New overland flood products in Canada “will likely not deal with all of the high-risk properties and for that we believe we need government involvement,” said Don Forgeron, chief executive officer of Insurance Bureau of Canada, at the National Insurance Conference of Canada (NICC) Oct. 1.

Government involvement “should be focused on pre-planning instead of after the fact financial support,” Forgeron said at NICC, produced by MSA Research Inc. and held in Montreal Sept. 30 through Oct. 2.

Personal lines brokers will not want to risk errors and omissions exposure “by not offering flood cover when it is available” to residential property clients, MSA president and CEO Joel Baker wrote in his firm’s quarterly outlook report for Q1 2015, released last summer.

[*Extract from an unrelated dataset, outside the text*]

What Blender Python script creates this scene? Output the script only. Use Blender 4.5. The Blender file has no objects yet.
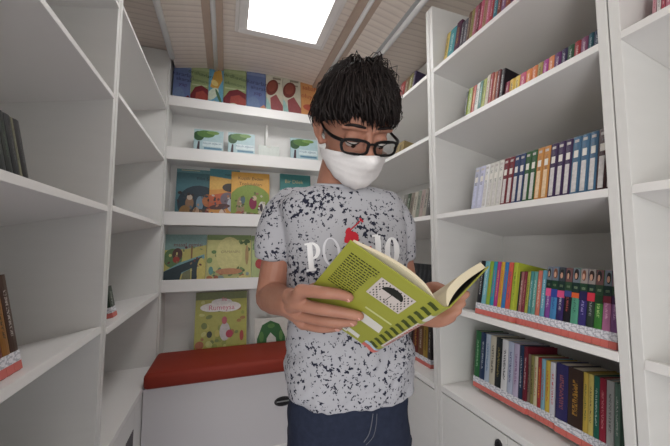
import bpy, bmesh, math, random
from mathutils import Vector, Matrix, noise
from mathutils.bvhtree import BVHTree
random.seed(7)
PI = math.pi
sc = bpy.context.scene
COL = sc.collection

# ------------------------------------------------------------------ camera, world, lights, exposure
F_PX = 310.85
YAW, PITCH = math.radians(19.3), math.radians(4.25)
CAM = Vector((0, 0, 1.12))
FW = Vector((math.sin(YAW)*math.cos(PITCH), math.cos(YAW)*math.cos(PITCH), math.sin(PITCH)))
RT = Vector((math.cos(YAW), -math.sin(YAW), 0))
UP = RT.cross(FW)
FWH = Vector((math.sin(YAW), math.cos(YAW), 0))
ZV = Vector((0, 0, 1))
cd = bpy.data.cameras.new('camera'); cam = bpy.data.objects.new('camera', cd); COL.objects.link(cam)
cd.sensor_width = 36; cd.lens = 36*F_PX/670; cd.clip_start = 0.02
cam.matrix_world = Matrix(((RT.x, UP.x, -FW.x, CAM.x), (RT.y, UP.y, -FW.y, CAM.y), (RT.z, UP.z, -FW.z, CAM.z), (0, 0, 0, 1)))
sc.camera = cam
w = bpy.data.worlds.new('world'); sc.world = w; w.use_nodes = True
w.node_tree.nodes['Background'].inputs[0].default_value = (0.97, 0.98, 1, 1)
w.node_tree.nodes['Background'].inputs[1].default_value = 0.45
vs = sc.view_settings
vs.view_transform = 'Standard'; vs.look = 'None'; vs.gamma = 1; vs.use_curve_mapping = False
vs.exposure = 0.09
SKYLIGHT_STRENGTH = 12
def area(name, loc, target, sx, sy, power, color=(1, 1, 1)):
    l = bpy.data.lights.new(name, 'AREA'); l.shape = 'RECTANGLE'; l.size = sx; l.size_y = sy
    l.energy = power; l.color = color
    o = bpy.data.objects.new(name, l); COL.objects.link(o); o.location = loc
    o.rotation_euler = (Vector(target)-Vector(loc)).to_track_quat('-Z', 'Y').to_euler()
    return o
# daylight through the open rear door of the library van, behind the photographer
area('side_door_daylight', (-0.70, -0.98, 1.15), (0.95, 0.55, 1.25), 0.95, 1.8, 32, (1.0, 0.99, 0.97))
area('rear_door_daylight', (0.25, -1.58, 1.2), (0.3, 1.2, 1.5), 1.2, 1.7, 3, (1.0, 0.99, 0.97))

# ------------------------------------------------------------------ helpers
def lin(c):
    return tuple((v/255/12.92 if v/255 <= .04045 else ((v/255+.055)/1.055)**2.4) for v in c)
def P(px, py, z):                       # a point at a measured distance z in front of the camera plane
    return CAM + RT*((px-335)/F_PX*z) + UP*((223-py)/F_PX*z) + FW*z
def y_at(px, x, z):                     # depth along the shelf front of a sight line
    u = (px-335)/F_PX; dz = z-CAM.z
    return (x*math.cos(YAW)-u*(x*math.sin(YAW)*math.cos(PITCH)+dz*math.sin(PITCH)))/(math.sin(YAW)+u*math.cos(YAW)*math.cos(PITCH))
def on_y(px, py, y):
    d = RT*((px-335)/F_PX)+UP*((223-py)/F_PX)+FW
    return CAM+d*(y/d.y)

_m = {}
def mat(name, rgb, rough=.55, spec=.4, metal=0, noise_amt=0.0, noise_scale=30, bump=0.0, emit=None, stretch=None):
    if name in _m: return _m[name]
    m = bpy.data.materials.new(name); m.use_nodes = True; nt = m.node_tree; b = nt.nodes['Principled BSDF']
    c = lin(rgb); b.inputs['Base Color'].default_value = (*c, 1); b.inputs['Roughness'].default_value = rough
    b.inputs['Metallic'].default_value = metal; b.inputs['Specular IOR Level'].default_value = spec
    if noise_amt or bump:
        tc = nt.nodes.new('ShaderNodeTexCoord'); mp = nt.nodes.new('ShaderNodeMapping')
        if stretch: mp.inputs['Scale'].default_value = stretch
        nz = nt.nodes.new('ShaderNodeTexNoise'); nz.inputs['Scale'].default_value = noise_scale; nz.inputs['Detail'].default_value = 4
        nt.links.new(tc.outputs['Object'], mp.inputs[0]); nt.links.new(mp.outputs[0], nz.inputs['Vector'])
        if noise_amt:
            mx = nt.nodes.new('ShaderNodeMixRGB'); mx.inputs[1].default_value = (*[v*(1-noise_amt) for v in c], 1); mx.inputs[2].default_value = (*[min(1, v*(1+noise_amt)) for v in c], 1)
            nt.links.new(nz.outputs['Fac'], mx.inputs[0]); nt.links.new(mx.outputs[0], b.inputs['Base Color'])
        if bump:
            bp = nt.nodes.new('ShaderNodeBump'); bp.inputs['Strength'].default_value = bump; bp.inputs['Distance'].default_value = .002
            nt.links.new(nz.outputs['Fac'], bp.inputs['Height']); nt.links.new(bp.outputs[0], b.inputs['Normal'])
    if emit:
        b.inputs['Emission Color'].default_value = (1, 1, 1, 1); b.inputs['Emission Strength'].default_value = emit
    _m[name] = m
    return m

def printed(rgb, ink, lo=.40, hi=.84, fz=64, pages=False):
    ink = tuple(int(a*.62+b*.38) for a, b in zip(ink, rgb)); off = (rgb[0]*7+rgb[1]*3+ink[2]*5+ink[0]) % 97
    """book cover whose spine carries a line of small printed lettering"""
    key = 'cover_%s_%s_%s' % (rgb, ink, lo)
    if key in _m: return _m[key]
    m = bpy.data.materials.new('printed_cover'); m.use_nodes = True; nt = m.node_tree; N = nt.nodes; L = nt.links
    b = N['Principled BSDF']; b.inputs['Roughness'].default_value = .38; b.inputs['Specular IOR Level'].default_value = .4
    tc = N.new('ShaderNodeTexCoord'); sp = N.new('ShaderNodeSeparateXYZ'); L.new(tc.outputs['Generated'], sp.inputs[0])
    def mth(op, a, v=None, v2=None):
        n = N.new('ShaderNodeMath'); n.operation = op
        if isinstance(a, float): n.inputs[0].default_value = a
        else: L.new(a, n.inputs[0])
        if v is not None:
            if isinstance(v, (float, int)): n.inputs[1].default_value = v
            else: L.new(v, n.inputs[1])
        return n.outputs[0]
    mp = N.new('ShaderNodeMapping'); mp.inputs['Scale'].default_value = (1, 4.0, fz); mp.inputs['Location'].default_value = (0, off*.37, off*1.3); L.new(tc.outputs['Generated'], mp.inputs[0])
    nz = N.new('ShaderNodeTexNoise'); nz.inputs['Scale'].default_value = 1.0; nz.inputs['Detail'].default_value = 2; L.new(mp.outputs[0], nz.inputs['Vector'])
    t = mth('GREATER_THAN', nz.outputs['Fac'], .5)
    for s, op, v in (('X', 'LESS_THAN', .03), ('Y', 'GREATER_THAN', .33), ('Y', 'LESS_THAN', .67), ('Z', 'GREATER_THAN', lo), ('Z', 'LESS_THAN', hi)):
        t = mth('MULTIPLY', t, mth(op, sp.outputs[s], v))
    mx = N.new('ShaderNodeMixRGB'); mx.inputs[1].default_value = (*lin(rgb), 1); mx.inputs[2].default_value = (*lin(ink), 1)
    L.new(t, mx.inputs[0]); L.new(mx.outputs[0], b.inputs['Base Color'])
    _m[key] = m
    return m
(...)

“With more announcements sure to follow, those that sit on the sidelines risk losing market share,” Baker wrote in the report, referring to the announcements from Aviva and The Co-operators.

Insurance Brokers Association of Canada (IBAC) has a flood principles document which was approved at its meeting in September in Quebec City.

IBAC President Lorne Perry told Canadian Underwriter last summer that in its flood principles document, IBAC proposes principles “that we are looking at, going forward, as to what we think the industry and government should be doing when it comes to the concerns with flood and flood insurance.”

During the IBAO convention October, Perry said IBAC was invited by the federal government “to join with a number of different stakeholders including insurers, engineers, people from Ducks Unlimited, “to a two-day meeting in early November.

“We will be prepared then to share our flood principles document,” Perry said at the IBAO annual general members’ meeting, where was a guest speaker.